More than 65 years after World War II, many Nazis are living out their lives in quiet retirements. The crimes scenes are, for the most part, cold. But Eli Rosenbaum is hot on the trail. He and his team at the Justice Department are Nazi hunters. They track down Nazis who moved to the U.S. after the war, and deport them.

Rosenbaum grew up in a Jewish home, where his family didn't talk about the Holocaust. But one night when he was a child, he tuned the TV to a dramatic reenactment of the Auschwitz trial in Germany. "Suddenly I am seeing a woman testifying about being experimented on at a Nazi concentration camp," he tells NPR's Rachel Martin. "And I recall being absolutely shocked."

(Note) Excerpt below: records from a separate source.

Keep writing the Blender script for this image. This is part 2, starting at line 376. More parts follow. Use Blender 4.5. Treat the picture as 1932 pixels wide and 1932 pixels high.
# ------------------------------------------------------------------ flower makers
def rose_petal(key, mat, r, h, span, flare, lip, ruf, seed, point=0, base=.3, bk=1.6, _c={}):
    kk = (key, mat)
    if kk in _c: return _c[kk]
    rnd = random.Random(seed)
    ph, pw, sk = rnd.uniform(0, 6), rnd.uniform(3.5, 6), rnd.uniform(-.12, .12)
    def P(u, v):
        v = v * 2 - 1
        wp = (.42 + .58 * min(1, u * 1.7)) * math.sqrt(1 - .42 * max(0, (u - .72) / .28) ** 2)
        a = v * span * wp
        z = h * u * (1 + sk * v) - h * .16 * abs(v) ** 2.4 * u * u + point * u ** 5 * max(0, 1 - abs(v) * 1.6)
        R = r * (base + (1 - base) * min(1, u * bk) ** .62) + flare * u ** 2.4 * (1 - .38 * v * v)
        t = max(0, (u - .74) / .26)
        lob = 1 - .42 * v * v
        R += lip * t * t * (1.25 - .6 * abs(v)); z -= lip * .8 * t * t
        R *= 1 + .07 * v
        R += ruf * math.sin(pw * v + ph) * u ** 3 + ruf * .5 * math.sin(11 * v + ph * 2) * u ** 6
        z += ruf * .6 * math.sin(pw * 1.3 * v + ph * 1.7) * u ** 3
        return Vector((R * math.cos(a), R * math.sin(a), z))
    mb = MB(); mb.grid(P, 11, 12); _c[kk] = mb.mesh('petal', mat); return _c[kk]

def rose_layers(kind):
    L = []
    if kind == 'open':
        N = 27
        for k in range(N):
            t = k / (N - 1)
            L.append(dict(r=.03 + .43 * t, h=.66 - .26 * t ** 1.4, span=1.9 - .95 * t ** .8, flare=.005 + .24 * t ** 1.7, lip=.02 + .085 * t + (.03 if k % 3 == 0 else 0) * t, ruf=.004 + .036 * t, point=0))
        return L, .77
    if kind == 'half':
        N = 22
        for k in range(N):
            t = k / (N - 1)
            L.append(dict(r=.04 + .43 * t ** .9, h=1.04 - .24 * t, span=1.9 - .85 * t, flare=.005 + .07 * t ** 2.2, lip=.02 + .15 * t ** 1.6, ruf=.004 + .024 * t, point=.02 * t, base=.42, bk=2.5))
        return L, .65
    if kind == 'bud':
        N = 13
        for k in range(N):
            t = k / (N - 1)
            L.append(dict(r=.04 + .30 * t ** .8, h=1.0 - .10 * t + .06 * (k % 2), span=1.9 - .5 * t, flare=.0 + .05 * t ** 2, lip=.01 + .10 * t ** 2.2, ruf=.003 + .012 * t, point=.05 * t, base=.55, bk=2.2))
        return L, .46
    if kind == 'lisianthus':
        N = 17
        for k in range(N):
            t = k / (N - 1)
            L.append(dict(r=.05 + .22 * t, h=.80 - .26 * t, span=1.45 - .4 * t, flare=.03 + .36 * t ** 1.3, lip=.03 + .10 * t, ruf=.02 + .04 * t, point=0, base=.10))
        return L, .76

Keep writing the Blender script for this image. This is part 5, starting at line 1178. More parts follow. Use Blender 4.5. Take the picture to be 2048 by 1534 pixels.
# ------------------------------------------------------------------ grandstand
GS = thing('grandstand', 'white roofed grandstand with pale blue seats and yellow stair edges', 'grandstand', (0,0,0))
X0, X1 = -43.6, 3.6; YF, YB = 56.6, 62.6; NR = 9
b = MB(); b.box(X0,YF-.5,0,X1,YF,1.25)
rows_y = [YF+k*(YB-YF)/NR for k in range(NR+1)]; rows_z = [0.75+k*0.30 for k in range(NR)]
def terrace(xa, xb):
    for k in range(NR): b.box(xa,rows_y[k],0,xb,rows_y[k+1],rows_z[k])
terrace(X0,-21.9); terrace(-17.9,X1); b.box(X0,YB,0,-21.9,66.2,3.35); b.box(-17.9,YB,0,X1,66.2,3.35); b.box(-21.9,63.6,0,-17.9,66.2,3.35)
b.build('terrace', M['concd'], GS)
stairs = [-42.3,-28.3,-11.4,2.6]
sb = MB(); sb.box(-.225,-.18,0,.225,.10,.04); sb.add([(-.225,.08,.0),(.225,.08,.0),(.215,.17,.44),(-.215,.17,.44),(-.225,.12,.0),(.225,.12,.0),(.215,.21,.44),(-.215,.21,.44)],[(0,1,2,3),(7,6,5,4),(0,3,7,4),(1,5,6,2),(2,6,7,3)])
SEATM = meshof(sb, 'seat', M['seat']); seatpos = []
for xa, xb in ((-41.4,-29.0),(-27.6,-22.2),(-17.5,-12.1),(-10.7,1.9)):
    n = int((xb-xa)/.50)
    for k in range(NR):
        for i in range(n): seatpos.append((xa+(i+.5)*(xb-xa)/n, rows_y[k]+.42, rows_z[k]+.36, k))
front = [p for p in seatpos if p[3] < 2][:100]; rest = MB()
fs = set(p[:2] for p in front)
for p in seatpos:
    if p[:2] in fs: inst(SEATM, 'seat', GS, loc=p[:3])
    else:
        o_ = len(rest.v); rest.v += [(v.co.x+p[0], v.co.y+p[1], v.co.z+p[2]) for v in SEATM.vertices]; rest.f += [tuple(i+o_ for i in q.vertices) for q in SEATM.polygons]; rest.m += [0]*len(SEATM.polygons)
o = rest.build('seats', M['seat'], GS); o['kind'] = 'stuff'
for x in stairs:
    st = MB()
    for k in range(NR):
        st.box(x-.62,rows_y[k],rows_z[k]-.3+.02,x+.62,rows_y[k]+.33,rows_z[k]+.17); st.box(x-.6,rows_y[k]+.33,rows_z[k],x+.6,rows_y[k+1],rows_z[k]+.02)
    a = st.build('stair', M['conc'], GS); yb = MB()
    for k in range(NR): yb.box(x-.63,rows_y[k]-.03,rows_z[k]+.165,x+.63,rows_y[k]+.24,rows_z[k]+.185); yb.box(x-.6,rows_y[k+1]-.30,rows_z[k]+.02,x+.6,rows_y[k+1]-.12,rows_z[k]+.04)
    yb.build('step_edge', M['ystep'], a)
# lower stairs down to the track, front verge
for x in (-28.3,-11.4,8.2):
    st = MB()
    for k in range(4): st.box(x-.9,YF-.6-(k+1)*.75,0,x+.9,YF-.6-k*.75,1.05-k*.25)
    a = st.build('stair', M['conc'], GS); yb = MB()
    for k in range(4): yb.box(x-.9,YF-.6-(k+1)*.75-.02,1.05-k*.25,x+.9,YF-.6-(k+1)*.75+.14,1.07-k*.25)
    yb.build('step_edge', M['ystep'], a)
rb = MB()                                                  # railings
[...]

Other than meeting the victims, Rosenbaum says the most memorable part of his work is questioning the suspects, an experience he calls "surreal." Siting in someone's home, or in the U.S. Attorney's office, "these people look close to harmless." Hearing them talk about the terrible things they did for the Nazi regime is unsettling, says Rosenbaum, "but one tends not to focus on the horror of it. You focus on getting the answers to the questions you're posing. But afterwards, that's usually when it hits you."

“ "The time pressures grow every year. Sometimes I say it's sort of like when we started we were told, 'OK, run a four minute mile.' And we did it. And then a few years later, they say, 'Okay, you've got to run that mile but you've only got about three minutes forty-five seconds.' So, each year we have to run faster.